大阪最北の集落に残る大阪府指定名勝の庭園。江戸時代中期作庭の枯山水庭園は枯滝石組が見どころ。
長杉寺庭園について
「巨嶺山 長杉寺」(ごれいざん ちょうさんじ)は大阪府の最北部、能勢町の最奥・天王という集落にある臨済宗妙心寺派の寺院。その庭園が大阪府指定名勝となっています。公式サイト等はなく庭園拝観情報が不明だったけれど、自由拝観でした。
2020年のお盆休み。遠出はしづらいけど普段行けない場所に行きたいなーと思い、スクーターを借りて公共交通機関では行きづらい亀岡市西部~大阪府能勢町の庭園へ。それぞれとても行きづらい場所なんだけど、Googleマップにピンを立ててたら意外と線で繋がった。
中でもこの庭園はたぶん久々に「公共交通機関で行けない」場所…。ですがすぐ東部は京都府亀岡市と南丹市、すぐ北部の天王峠を下れば篠山市福住の重伝建地区。それらを結ぶ国道173号線は広く整備され交通量も多かった。
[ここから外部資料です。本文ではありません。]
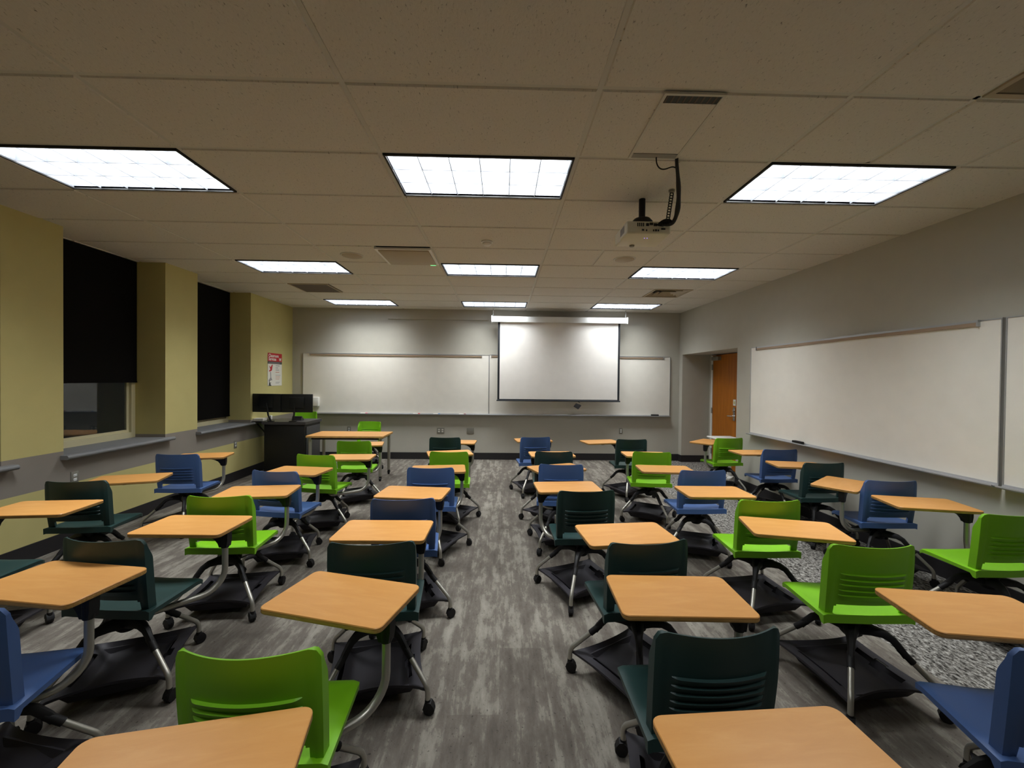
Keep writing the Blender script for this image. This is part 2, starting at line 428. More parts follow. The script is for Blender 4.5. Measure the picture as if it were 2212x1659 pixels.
# ceiling vents and devices
def square_frame(mb, hx, hy, w, z0, z1, m):
    mb.box(-hx, hx, -hy, -hy+w, z0, z1, m); mb.box(-hx, hx, hy-w, hy, z0, z1, m)
    mb.box(-hx, -hx+w, -hy+w, hy-w, z0, z1, m); mb.box(hx-w, hx, -hy+w, hy-w, z0, z1, m)
t = thing('ceiling_vent', 'brown perforated square air vent between the window-side ceiling lights', 'vent', (xg(-2)+.305, yg(7)+.305, ZC))
mb = MB(); mb.box(-.285, .285, -.285, .285, -.006, .004, 'vent'); mb.build('grille', t)
mb = MB(); square_frame(mb, .293, .293, .02, -.009, .006, 'beige'); mb.build('frame', t)
def diffuser(x, y, label):
    t = thing('ceiling_vent', label, 'vent', (x, y, ZC), 0, 'square air diffusers')
    mb = MB(); square_frame(mb, .293, .293, .03, -.006, .006, 'beige'); mb.build('frame', t)
    mb = MB()
    for k in range(3):
        a = .26-.075*k; b = a-.05; z = .05
        for q in range(4):
            c, s_ = math.cos(q*PI/2), math.sin(q*PI/2)
            P = [(-a, -a, 0), (a, -a, 0), (b, -b, z), (-b, -b, z)]
            vs = [(c*p[0]-s_*p[1], s_*p[0]+c*p[1], p[2]) for p in P]; vs += [(v[0], v[1], v[2]+.002) for v in vs]
            mb.add(vs, [(0,1,2,3), (7,6,5,4), (0,4,5,1), (1,5,6,2), (2,6,7,3), (3,7,4,0)], 'beige')
    mb.build('louver', t)
    mb = MB(); mb.box(-.27, .27, -.27, .27, .07, .08, 'black'); mb.build('duct_opening', t)
diffuser(xg(2.5)+.305, yg(7)+.305, 'beige square air diffuser with dark slots near the far ceiling light by the door')
diffuser(xg(2.5)+.305, yg(-1)+.305, 'dark slotted air diffuser at the top right edge of the view')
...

長杉寺の前身は北摂の名刹と言われた剣尾山月峰寺の坊舎「地蔵院」。江戸時代のはじめに焼失し、広天和尚により1640年(寛永17年)にコヤトコ山から現在地に移転・再建された際に現在の寺名に改められました。
広天和尚=京都・妙心寺で住職をつとめた昊天宗建だろうか。だとすると浜松や彦根の『龍潭寺庭園』とも登場人物は繋がる…。
大阪府指定名勝の庭園は本堂の裾・書院に面した枯山水庭園。移転後すぐに着手されたとも、1754年(宝暦4年)の本堂・庫裏の再建にあわせて江戸時代中期に作庭されたとも。
建物から斜面までの狭い範囲に多くの石が配され枯滝石組などが表現。また北摂・丹波では数少なく貴重な江戸期の庭園として名勝指定されています。(確かに篠山の庭園は複数紹介してるけど、現代のもの中心でそんなに古くはない)
で、本堂前にはもう一つ苔むした枯流れの庭園があります。ご住職によるとこれは現代(30年ぐらい前って言ってたかな?)に地元の造園屋さんが作庭されたもので、先の枯山水庭園が元々はもっと大きかった――という記録?伝承?から想像で拡張するイメージで手掛けられたそう(実際は文化財指定の庭園と繋がっているわけではない)。
こちらもサツキの低い刈込とかお手入れが行き届いているなぁと良い感じでした。また丹波方面行く時には立ち寄りたい庭園!